*SHORT EXERCISE*
Locate each line containing the string "this" and copy it out.

Records with scene code:
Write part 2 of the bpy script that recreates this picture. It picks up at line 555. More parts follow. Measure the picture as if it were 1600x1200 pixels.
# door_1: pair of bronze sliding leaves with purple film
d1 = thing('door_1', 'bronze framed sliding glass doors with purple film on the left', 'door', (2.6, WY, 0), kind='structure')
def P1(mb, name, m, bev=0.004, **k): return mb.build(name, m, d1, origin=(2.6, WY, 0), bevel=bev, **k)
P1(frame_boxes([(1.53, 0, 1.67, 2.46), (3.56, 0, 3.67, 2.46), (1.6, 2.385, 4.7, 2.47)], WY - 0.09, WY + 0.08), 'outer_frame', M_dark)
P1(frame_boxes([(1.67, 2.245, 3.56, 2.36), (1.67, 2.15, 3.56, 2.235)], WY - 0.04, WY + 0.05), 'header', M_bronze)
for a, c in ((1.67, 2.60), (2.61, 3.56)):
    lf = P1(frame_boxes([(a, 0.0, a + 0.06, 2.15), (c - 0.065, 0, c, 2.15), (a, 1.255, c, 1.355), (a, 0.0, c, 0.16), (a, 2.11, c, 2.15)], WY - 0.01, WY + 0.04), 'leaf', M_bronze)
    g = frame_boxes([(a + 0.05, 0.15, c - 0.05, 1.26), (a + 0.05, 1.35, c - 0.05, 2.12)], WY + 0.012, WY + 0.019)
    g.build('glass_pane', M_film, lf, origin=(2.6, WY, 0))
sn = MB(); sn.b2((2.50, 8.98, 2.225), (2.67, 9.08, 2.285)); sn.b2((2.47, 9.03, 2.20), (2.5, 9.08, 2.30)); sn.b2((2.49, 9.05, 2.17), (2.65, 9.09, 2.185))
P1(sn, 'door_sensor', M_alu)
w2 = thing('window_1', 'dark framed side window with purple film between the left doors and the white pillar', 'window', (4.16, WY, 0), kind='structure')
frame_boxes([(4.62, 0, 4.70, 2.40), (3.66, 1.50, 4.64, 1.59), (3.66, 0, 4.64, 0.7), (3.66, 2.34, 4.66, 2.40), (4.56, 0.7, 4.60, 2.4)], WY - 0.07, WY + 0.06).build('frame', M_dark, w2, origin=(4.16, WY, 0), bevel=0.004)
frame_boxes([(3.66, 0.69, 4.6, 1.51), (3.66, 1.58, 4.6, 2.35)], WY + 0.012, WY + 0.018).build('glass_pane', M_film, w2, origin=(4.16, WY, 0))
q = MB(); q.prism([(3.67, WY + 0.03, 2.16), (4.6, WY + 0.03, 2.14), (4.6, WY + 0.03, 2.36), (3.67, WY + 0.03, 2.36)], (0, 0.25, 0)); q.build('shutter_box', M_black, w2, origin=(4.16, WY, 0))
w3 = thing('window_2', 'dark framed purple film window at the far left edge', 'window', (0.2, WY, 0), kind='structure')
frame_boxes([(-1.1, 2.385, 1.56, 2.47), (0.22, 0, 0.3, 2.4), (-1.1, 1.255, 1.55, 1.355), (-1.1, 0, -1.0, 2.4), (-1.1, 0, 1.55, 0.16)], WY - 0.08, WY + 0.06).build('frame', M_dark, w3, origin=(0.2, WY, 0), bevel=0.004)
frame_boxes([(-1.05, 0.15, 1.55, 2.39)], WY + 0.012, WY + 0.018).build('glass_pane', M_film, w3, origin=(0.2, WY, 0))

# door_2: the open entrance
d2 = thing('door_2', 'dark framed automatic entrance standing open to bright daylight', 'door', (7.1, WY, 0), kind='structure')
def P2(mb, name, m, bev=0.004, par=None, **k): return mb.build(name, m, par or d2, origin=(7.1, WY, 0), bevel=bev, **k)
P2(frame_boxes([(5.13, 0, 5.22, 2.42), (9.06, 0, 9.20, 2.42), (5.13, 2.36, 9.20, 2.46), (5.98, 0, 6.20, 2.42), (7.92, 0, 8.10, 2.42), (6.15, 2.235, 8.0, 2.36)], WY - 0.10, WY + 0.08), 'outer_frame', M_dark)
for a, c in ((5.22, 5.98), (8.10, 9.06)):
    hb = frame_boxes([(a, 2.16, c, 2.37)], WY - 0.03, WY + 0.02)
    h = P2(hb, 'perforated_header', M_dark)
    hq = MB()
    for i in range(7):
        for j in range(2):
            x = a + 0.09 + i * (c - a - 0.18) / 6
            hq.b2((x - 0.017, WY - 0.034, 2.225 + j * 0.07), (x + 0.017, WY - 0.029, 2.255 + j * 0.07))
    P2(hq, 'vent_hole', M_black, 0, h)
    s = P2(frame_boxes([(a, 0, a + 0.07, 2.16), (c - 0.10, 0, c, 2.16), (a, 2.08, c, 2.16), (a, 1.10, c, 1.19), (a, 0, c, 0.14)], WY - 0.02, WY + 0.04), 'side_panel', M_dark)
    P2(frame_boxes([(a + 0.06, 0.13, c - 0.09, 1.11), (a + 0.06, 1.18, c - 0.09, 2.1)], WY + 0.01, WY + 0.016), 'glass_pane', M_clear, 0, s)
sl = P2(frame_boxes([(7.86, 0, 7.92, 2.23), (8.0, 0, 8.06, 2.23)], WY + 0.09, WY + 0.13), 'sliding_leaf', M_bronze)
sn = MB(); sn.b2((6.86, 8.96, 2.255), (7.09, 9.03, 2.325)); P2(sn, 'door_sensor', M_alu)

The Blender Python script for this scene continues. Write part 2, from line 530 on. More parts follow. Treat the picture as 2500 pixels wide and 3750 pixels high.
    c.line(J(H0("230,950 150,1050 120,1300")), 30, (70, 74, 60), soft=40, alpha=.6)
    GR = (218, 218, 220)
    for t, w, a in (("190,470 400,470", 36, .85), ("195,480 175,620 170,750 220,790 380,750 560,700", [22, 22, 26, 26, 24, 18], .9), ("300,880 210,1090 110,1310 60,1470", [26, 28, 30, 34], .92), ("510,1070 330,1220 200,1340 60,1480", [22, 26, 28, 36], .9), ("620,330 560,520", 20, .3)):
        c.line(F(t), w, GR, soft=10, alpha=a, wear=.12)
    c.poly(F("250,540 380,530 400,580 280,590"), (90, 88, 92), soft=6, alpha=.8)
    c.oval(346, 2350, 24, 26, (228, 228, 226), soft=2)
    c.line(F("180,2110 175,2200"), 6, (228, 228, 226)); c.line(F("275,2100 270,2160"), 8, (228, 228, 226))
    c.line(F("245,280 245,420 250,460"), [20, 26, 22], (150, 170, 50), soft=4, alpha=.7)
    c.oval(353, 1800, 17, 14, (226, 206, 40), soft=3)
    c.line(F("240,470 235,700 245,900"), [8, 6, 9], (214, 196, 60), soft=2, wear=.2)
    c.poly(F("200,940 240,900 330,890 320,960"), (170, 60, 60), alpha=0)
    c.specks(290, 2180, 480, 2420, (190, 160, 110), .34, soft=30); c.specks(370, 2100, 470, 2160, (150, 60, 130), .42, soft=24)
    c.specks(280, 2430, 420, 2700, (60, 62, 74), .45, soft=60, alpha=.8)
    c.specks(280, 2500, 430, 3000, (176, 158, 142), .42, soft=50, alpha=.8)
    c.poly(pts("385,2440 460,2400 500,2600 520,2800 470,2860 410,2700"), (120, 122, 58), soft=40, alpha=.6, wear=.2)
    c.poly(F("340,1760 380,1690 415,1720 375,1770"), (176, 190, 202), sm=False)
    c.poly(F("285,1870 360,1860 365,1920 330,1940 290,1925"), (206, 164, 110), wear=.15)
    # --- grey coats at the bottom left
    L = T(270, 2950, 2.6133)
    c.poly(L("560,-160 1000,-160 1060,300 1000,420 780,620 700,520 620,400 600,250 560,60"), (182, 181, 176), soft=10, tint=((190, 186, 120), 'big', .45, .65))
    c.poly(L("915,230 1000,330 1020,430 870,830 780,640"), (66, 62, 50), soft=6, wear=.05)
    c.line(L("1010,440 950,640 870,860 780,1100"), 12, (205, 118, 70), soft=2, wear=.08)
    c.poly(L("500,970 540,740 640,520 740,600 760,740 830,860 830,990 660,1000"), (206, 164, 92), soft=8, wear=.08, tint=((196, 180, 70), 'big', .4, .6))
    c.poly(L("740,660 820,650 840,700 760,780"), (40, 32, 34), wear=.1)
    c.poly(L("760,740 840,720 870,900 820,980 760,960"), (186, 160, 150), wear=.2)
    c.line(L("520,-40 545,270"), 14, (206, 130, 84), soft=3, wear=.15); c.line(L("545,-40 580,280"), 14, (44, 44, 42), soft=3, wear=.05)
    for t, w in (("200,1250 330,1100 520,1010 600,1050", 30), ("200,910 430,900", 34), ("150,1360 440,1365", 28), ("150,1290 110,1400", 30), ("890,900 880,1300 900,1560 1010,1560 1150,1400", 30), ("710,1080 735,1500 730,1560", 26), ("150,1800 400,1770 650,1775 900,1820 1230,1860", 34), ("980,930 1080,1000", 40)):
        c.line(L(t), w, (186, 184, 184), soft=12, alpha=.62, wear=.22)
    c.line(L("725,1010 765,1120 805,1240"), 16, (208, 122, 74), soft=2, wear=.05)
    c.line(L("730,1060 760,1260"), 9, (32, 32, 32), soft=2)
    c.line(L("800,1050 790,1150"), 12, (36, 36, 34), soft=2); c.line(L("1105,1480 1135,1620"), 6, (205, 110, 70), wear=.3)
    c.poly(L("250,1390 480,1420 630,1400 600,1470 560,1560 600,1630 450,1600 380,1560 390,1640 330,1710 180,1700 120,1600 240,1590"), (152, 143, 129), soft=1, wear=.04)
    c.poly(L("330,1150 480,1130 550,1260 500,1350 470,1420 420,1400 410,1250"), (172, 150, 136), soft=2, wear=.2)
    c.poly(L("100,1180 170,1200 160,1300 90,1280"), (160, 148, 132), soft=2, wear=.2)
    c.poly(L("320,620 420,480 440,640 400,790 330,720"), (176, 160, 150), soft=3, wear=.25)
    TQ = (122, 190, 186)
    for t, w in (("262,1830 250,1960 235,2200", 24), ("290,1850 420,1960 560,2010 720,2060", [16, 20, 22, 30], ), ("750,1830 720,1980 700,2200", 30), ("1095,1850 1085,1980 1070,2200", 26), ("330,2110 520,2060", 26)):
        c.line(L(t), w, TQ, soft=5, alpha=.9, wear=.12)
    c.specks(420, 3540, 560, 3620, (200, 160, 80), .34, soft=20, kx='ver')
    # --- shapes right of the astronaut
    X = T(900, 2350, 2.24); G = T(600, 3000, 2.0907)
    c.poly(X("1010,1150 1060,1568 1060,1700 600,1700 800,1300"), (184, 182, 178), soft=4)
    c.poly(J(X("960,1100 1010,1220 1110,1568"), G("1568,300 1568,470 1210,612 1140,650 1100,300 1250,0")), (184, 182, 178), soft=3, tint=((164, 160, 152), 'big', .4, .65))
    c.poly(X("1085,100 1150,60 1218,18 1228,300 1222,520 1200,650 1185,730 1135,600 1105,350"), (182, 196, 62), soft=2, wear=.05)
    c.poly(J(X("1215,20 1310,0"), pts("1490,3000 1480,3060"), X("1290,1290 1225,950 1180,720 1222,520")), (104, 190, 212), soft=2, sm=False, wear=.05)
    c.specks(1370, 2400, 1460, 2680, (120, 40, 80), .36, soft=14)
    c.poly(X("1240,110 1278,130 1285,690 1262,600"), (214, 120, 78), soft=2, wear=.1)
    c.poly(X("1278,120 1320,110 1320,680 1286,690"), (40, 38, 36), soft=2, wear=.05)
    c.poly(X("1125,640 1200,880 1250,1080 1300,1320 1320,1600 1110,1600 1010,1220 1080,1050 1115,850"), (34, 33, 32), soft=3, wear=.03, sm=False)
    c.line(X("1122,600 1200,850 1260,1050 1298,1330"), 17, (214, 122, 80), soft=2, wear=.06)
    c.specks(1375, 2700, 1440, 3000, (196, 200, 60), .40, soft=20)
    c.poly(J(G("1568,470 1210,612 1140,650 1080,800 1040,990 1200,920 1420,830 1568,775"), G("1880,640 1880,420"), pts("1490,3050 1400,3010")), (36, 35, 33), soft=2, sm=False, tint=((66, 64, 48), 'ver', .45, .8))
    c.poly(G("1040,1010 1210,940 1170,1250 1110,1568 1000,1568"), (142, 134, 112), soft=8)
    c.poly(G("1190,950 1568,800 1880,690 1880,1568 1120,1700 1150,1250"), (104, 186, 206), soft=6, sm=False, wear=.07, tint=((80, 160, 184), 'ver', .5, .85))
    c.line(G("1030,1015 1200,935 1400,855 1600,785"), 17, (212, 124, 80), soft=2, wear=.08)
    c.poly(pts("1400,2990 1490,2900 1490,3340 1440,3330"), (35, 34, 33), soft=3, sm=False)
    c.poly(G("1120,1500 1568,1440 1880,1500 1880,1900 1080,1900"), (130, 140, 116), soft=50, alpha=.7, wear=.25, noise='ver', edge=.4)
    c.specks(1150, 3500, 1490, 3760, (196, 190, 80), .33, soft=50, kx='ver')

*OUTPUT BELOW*
Write part 2 of the bpy script that recreates this picture. It picks up at line 555. More parts follow. Measure the picture as if it were 1600x1200 pixels.
The Blender Python script for this scene continues. Write part 2, from line 530 on. More parts follow. Treat the picture as 2500 pixels wide and 3750 pixels high.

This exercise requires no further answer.